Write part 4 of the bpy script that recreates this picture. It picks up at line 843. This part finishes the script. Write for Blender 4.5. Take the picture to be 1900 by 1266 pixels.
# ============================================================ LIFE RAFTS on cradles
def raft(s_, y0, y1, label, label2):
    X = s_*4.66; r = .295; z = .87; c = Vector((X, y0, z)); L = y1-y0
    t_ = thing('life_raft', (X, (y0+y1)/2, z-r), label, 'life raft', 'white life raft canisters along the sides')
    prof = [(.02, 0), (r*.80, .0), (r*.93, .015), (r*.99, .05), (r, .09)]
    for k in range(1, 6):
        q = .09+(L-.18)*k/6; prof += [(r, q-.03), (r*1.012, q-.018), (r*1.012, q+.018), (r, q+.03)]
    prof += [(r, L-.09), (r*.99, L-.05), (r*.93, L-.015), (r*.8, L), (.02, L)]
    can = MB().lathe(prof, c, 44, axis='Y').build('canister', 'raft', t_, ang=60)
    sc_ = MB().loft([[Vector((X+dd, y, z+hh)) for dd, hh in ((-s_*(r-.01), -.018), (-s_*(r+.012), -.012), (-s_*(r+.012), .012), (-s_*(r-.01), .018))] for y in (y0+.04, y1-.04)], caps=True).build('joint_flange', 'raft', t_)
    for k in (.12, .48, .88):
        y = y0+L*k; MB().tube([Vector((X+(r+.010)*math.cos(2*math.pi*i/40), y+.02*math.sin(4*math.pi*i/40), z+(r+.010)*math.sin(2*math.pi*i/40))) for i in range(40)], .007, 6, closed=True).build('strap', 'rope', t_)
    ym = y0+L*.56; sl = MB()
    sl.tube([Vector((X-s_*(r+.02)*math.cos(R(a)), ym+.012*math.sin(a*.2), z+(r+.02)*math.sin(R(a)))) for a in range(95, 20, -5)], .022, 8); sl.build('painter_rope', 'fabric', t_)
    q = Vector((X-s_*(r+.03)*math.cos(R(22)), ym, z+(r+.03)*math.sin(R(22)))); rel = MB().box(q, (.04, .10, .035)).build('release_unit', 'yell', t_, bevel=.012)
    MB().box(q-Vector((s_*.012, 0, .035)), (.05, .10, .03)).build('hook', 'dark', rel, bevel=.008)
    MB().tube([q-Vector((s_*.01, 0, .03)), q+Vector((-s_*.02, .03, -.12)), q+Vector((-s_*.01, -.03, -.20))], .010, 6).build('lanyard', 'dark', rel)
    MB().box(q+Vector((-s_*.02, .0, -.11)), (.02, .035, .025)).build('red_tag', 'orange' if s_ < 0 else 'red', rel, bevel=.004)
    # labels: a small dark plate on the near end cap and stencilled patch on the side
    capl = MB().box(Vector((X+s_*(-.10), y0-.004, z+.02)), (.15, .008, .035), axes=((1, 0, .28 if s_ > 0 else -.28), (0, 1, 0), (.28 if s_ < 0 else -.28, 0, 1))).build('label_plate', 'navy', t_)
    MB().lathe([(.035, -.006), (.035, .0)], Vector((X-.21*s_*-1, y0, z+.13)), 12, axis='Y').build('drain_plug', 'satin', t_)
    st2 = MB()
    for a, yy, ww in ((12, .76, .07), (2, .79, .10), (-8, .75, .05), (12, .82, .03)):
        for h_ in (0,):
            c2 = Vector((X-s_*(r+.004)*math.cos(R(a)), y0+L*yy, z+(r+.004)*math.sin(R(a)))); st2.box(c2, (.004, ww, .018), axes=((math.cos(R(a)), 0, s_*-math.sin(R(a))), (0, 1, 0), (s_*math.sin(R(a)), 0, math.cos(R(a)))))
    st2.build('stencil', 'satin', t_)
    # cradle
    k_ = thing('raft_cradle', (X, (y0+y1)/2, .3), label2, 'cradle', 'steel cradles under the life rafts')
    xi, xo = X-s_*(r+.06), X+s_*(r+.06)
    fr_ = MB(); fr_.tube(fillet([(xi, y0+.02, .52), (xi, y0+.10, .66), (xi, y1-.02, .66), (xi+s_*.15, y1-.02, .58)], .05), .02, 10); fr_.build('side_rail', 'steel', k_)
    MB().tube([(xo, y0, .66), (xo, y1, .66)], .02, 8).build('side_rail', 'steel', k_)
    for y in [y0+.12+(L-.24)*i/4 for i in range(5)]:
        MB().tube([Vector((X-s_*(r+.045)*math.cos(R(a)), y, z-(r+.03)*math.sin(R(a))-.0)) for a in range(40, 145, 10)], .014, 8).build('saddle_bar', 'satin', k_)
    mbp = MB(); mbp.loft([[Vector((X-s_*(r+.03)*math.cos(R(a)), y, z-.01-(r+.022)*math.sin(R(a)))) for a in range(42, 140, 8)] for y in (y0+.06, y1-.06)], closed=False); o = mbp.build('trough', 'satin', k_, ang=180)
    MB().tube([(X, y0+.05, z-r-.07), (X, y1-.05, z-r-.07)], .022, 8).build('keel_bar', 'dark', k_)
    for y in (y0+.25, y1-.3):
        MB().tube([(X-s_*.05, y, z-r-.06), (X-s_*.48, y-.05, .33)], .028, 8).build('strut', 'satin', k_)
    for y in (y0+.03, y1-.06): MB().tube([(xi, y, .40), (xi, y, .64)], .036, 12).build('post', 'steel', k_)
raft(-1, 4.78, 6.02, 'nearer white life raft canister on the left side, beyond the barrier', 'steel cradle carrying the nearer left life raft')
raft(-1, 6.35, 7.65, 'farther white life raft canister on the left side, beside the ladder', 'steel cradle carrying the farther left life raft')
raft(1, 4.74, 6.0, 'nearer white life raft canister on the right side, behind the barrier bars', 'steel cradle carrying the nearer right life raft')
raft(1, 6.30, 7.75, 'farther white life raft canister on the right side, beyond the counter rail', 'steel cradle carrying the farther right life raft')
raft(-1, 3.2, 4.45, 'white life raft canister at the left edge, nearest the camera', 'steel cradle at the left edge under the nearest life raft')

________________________

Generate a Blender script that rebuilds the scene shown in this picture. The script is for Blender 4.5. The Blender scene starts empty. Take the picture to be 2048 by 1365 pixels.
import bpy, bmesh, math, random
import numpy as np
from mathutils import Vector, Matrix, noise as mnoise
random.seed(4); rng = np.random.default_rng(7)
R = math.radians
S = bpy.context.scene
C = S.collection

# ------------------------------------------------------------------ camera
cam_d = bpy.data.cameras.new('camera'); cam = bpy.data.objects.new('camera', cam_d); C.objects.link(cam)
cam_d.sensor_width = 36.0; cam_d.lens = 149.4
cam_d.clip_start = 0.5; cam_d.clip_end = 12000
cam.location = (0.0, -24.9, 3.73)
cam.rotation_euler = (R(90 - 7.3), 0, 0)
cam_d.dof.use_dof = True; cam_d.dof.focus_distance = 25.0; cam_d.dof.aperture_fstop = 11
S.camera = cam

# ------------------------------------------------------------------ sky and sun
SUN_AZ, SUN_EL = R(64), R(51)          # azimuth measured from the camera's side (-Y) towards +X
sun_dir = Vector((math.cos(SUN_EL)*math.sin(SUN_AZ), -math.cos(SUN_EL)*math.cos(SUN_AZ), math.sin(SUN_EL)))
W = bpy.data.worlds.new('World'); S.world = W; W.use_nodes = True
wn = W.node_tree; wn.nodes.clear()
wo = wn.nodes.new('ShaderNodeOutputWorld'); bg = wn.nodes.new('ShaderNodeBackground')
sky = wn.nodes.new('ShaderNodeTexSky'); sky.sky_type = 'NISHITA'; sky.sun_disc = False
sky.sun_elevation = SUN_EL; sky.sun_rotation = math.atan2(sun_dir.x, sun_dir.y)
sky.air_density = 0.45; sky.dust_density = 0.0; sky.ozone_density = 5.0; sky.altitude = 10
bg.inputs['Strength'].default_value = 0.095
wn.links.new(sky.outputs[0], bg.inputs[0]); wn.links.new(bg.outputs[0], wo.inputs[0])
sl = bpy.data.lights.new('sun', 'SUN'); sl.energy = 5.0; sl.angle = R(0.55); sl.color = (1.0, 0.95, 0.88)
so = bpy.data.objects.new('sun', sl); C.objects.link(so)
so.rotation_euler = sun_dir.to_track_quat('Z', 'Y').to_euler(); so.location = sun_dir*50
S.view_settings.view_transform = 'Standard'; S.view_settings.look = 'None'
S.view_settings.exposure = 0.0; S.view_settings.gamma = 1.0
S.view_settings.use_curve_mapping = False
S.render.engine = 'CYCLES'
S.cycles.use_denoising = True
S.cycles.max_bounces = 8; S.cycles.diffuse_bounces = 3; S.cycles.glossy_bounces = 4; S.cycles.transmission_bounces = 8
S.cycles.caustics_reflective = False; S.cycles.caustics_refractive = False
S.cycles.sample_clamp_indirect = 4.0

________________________

WRITTEN TASK
Output exactly the lines running from the line containing "Generate a Blender" through the line containing "S.camera = cam", and only those lines.

THE SOLUTION
Generate a Blender script that rebuilds the scene shown in this picture. The script is for Blender 4.5. The Blender scene starts empty. Take the picture to be 2048 by 1365 pixels.
import bpy, bmesh, math, random
import numpy as np
from mathutils import Vector, Matrix, noise as mnoise
random.seed(4); rng = np.random.default_rng(7)
R = math.radians
S = bpy.context.scene
C = S.collection

# ------------------------------------------------------------------ camera
cam_d = bpy.data.cameras.new('camera'); cam = bpy.data.objects.new('camera', cam_d); C.objects.link(cam)
cam_d.sensor_width = 36.0; cam_d.lens = 149.4
cam_d.clip_start = 0.5; cam_d.clip_end = 12000
cam.location = (0.0, -24.9, 3.73)
cam.rotation_euler = (R(90 - 7.3), 0, 0)
cam_d.dof.use_dof = True; cam_d.dof.focus_distance = 25.0; cam_d.dof.aperture_fstop = 11
S.camera = cam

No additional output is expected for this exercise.